As reported by Law360, The Financial Conduct Authority set out draft proposals for U.K. lenders on Wednesday (4 July 2018) on when they should reveal high commissions charged on payment protection insurance after a potentially game-changing court decision that could force banks to pay billions of pounds in additional compensation. The regulator acted after Manchester County Court ruled on June 26 that a personal finance company must repay in its entirety a 76 percent commission, plus interest, to two customers who paid the sum unwittingly.

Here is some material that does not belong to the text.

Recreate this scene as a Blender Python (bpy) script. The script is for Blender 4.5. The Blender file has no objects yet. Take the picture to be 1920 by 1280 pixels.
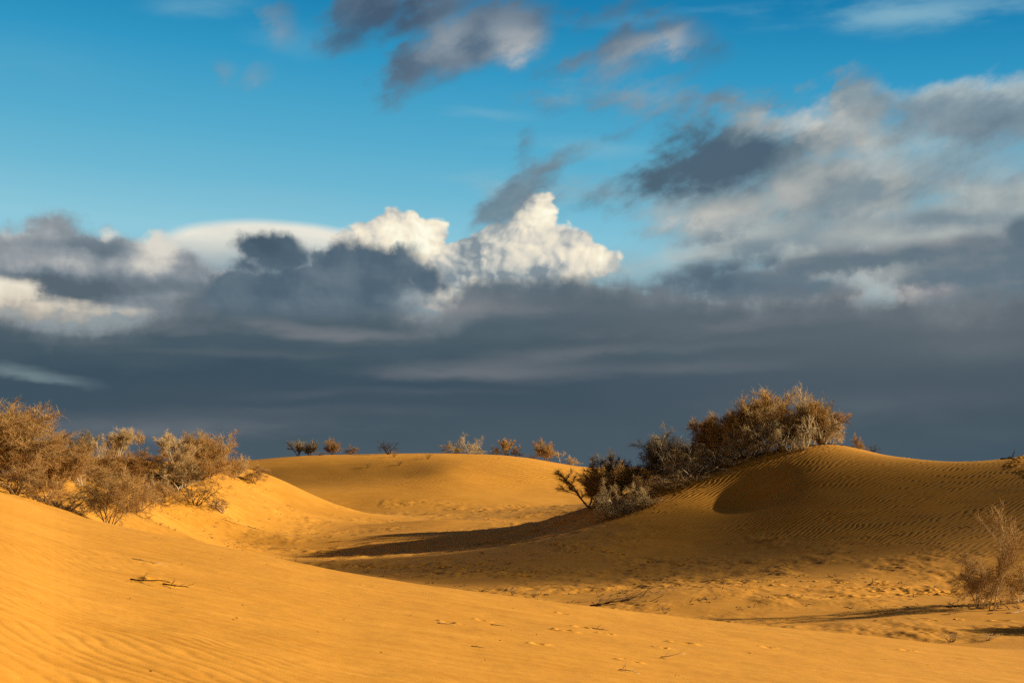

Judge Richard Pearce rejected guidance from the FCA in 2017 that banks should repay only the part of a commission above a 50 percent threshold — a level the regulator described at the time as unfair for the buyer. Under FCA guidance the firm would have had to repay just 26 percent of the commission, that part above 50 percent. “I have rejected the FCA approach to the calculation of loss,” Judge Pearce said in his June ruling. “It cannot be disputed that the claimants have been kept out of their money.”

The regulator said the new proposals were not connected to the court ruling. But it has asked banks to assess the way they disclose PPI commissions, not just at the point of sale but during the life of the product. If the changes go ahead consumers will be more likely to succeed in their complaints about PPI, even if it was sold long ago, the regulator said.

“This consultation provides guidance on how to ensure fair and consistent outcomes for regular premium PPI complaints," Jonathan Davidson, an executive director of supervision at the FCA, said in a statement.

Banks sold lucrative loan insurance alongside mortgages, loans and credit cards from the late 1990s. But many firms were found to have mis-sold the products to customers who would not qualify for a claim.

The Alliance of Claims Companies, which represents claims firms, believes the Manchester ruling could force U.K. banks, which have already paid out £30 billion ($40 billion) in compensation, to reach even bigger settlements.

“We’re looking certainly at an excess of £20 billion that could be unlocked if this judgment were followed,” Simon Evans, the alliance’s chief executive, told Law360 on Wednesday. “All the commission should be returned to the consumer and not some kept by the bank — that’s what really matters here."

The Manchester court ruled in favor of Christopher and Joanne Doran and against Paragon Personal Finance Ltd. The Dorans borrowed £30,000 from Paragon in 2004 and took out PPI with a premium of £10,500, to be repaid over a decade. Paragon received a commission of £7,985, or 76 per cent of the PPI premium, from the insurer. Judge Pearce ordered Paragon to repay the full commission plus interest — £17,345 in total.

“That was fairly typical," Elis Gomer, a barrister at St John’s Buildings, told Law360. "There were lots of policies sold with that sort of figure."

Gomer believes there could be 10 million similar claims waiting to be settled. Banks may have to pay out £18 billion more than anticipated if the Manchester case sets a national precedent, he said.

Lenders have already set aside £44 billion to cover claims for PPI, approximately five times the cost of staging the London Olympics in 2012, financial services think tank New City Agenda said in February. They now face a difficult decision about how to deal with the ruling. Given the lower standing of the Manchester court the ruling is not binding on other judges. Banks could fight the ruling but, if they lose at a higher court, then they risk setting a precedent.

Paragon Banking Group said it is considering whether to appeal. “The Doran case is one of a handful of legacy cases for Paragon,” a spokeswoman said in an emailed statement. "We believe this decision is at odds with other cases heard recently and does not create a precedent.”

The Dorans are represented by Jonathan Butters of Devereux Chambers. Paragon is represented by Ian Wilson QC and Ian Higgins of 3 Verulam Buildings chambers. The case is Christopher and Joanne Doran v. Paragon Personal Finance Ltd., number D15YM333, in the County Court at Manchester.